I have tried to show that when a person is quickened, the same Word of God (rhema) that is used in preaching is used in giving life. The difference is when this Word is used by the Son of God, it quickens or gives life to a dead sinner. However, when the same Word is used by the preacher, it brings life and immortality to light; or as Paul stated in Romans 1:16-17, the righteousness of God is "revealed from faith to faith." This is because the Word of faith (rhema) is placed within the individual by the voice of the Son of God, and it is the "same Word of faith" that we preach. Therefore, the same testimony that is in the Scriptures (the word--rhema) is in the regenerated person. When the Word (rhema) is preached to that individual, the two testimonies bear witness to the same thing; that is, the righteousness of God is revealed to the individual, and the life and immortality in that person is manifested or brought to light.

This shows how a person might believe in gospel regeneration because the same Word of truth is used in both cases. The difference lies in the person using the Word.
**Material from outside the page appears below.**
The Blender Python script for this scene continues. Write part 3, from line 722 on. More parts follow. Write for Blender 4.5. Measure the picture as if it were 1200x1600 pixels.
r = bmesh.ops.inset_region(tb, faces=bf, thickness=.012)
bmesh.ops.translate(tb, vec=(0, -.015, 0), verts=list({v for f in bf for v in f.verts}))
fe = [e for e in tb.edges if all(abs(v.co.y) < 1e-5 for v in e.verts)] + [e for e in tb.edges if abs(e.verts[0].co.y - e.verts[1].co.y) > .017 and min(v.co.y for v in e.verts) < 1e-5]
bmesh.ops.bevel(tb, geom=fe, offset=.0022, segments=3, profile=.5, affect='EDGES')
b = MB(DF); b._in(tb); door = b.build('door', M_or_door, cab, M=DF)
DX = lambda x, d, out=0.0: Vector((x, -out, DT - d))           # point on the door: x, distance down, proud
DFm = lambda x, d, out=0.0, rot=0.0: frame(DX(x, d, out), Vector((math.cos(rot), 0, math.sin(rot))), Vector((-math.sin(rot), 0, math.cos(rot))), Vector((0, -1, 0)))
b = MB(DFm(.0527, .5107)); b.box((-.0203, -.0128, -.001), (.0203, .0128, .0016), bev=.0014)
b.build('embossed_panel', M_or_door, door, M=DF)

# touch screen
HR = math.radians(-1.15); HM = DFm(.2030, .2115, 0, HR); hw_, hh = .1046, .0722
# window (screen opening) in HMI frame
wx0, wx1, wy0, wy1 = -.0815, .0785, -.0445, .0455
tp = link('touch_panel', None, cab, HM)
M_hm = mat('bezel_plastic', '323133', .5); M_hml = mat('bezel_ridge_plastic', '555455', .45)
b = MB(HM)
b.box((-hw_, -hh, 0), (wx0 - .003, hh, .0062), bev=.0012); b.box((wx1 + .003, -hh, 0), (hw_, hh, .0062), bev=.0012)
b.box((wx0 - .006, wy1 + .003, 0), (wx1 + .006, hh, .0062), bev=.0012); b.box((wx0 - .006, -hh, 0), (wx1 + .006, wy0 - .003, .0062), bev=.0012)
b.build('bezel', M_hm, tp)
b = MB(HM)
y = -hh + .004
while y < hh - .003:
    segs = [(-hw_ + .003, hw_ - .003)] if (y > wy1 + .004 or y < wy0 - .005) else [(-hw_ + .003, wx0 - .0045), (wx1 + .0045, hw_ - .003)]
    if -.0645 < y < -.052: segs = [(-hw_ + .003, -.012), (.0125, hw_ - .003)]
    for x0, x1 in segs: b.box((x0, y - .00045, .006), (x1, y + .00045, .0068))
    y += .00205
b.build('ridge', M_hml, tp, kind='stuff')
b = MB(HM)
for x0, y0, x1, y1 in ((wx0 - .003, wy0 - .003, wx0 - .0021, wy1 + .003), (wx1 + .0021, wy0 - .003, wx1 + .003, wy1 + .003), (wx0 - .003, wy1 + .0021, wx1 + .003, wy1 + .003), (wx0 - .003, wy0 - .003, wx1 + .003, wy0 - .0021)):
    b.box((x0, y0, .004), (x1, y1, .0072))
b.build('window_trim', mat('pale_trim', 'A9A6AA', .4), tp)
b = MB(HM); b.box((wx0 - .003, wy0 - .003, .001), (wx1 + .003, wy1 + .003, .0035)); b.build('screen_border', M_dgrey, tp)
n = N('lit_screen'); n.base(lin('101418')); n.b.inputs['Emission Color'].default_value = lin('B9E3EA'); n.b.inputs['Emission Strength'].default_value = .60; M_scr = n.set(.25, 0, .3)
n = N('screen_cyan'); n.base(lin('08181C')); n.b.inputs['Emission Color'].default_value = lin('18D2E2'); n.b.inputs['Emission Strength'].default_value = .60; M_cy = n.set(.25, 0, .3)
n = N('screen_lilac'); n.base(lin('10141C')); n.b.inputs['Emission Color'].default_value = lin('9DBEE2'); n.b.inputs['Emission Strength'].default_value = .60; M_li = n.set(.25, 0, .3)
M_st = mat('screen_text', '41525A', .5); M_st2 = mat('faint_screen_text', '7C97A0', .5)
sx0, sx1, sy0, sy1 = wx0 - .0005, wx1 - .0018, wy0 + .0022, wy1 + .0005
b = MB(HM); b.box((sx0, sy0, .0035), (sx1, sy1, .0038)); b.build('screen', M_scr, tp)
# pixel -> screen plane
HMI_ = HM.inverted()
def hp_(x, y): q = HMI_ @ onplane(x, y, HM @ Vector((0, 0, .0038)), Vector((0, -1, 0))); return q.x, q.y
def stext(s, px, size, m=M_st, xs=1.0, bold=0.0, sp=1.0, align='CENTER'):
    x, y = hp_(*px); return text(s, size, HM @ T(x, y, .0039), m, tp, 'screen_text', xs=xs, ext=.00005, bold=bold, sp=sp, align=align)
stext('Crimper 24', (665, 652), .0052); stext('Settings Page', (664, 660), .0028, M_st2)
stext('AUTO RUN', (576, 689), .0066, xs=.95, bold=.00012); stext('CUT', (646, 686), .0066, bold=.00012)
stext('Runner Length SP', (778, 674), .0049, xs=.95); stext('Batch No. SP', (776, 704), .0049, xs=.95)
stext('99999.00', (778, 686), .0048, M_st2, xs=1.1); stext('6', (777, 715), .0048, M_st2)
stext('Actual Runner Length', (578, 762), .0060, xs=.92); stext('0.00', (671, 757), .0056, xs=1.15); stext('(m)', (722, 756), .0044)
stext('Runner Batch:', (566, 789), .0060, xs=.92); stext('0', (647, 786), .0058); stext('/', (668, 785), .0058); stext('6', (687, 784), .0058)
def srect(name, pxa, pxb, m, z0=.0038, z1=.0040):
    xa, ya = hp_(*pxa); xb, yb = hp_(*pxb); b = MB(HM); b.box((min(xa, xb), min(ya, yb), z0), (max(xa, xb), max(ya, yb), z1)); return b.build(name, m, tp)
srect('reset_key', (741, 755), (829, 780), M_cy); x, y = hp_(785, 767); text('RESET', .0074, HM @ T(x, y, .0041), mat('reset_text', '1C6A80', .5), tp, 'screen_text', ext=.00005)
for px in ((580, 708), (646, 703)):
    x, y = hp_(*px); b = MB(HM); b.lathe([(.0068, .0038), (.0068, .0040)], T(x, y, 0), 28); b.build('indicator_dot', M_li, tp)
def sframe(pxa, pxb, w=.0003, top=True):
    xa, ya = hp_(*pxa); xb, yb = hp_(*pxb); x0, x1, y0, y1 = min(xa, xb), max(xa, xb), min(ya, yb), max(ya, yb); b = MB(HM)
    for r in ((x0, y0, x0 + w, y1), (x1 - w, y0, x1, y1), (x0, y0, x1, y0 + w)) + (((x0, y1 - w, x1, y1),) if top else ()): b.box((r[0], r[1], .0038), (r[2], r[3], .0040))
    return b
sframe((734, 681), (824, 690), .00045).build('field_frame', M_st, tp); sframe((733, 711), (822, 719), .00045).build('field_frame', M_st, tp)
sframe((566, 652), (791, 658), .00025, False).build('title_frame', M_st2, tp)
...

I admit that while a minister is preaching the Lord may quicken someone who is listening to the preacher; however, God is not using the preacher's words; it is the words of the voice of the Son of God that quickens. God is only limited to Himself. Just as Jesus told the disciples to loose Lazarus and let him go after He had given him life, likewise, when God quickens a person, we should to be present with the gospel to loose him and let him go. You may ask, "How do we know who God is going to quicken?" I answer, "We don't." This is why Jesus said to go into all the world and preach the gospel; that is why Paul gave his life to be first with the truth of God and not let someone beat him to people with a half-truth (II Timothy 2:10). If we, who know this truth, do not go and preach it with the zeal of our brother Paul, may God take it from us and give it to those who will. I sometimes wonder if God has judged us for not spreading the truth by allowing those who preach a half-truth, or even a partial truth, to go and preach to His sheep.


Conclusion

I have not exhausted the subject in this small pamphlet. I believe this is an honest approach to the subject using the main passages involved. There can and needs to be much more written upon this topic. I have given a brief introduction with some answers to these passages of Scripture. I pray that this will be of some benefit to you and that it will cause you to study the subject to know His word and to preach it with great enthusiasm to his honor and to the manifesting of the life of His Son, Christ Jesus, in our mortal flesh.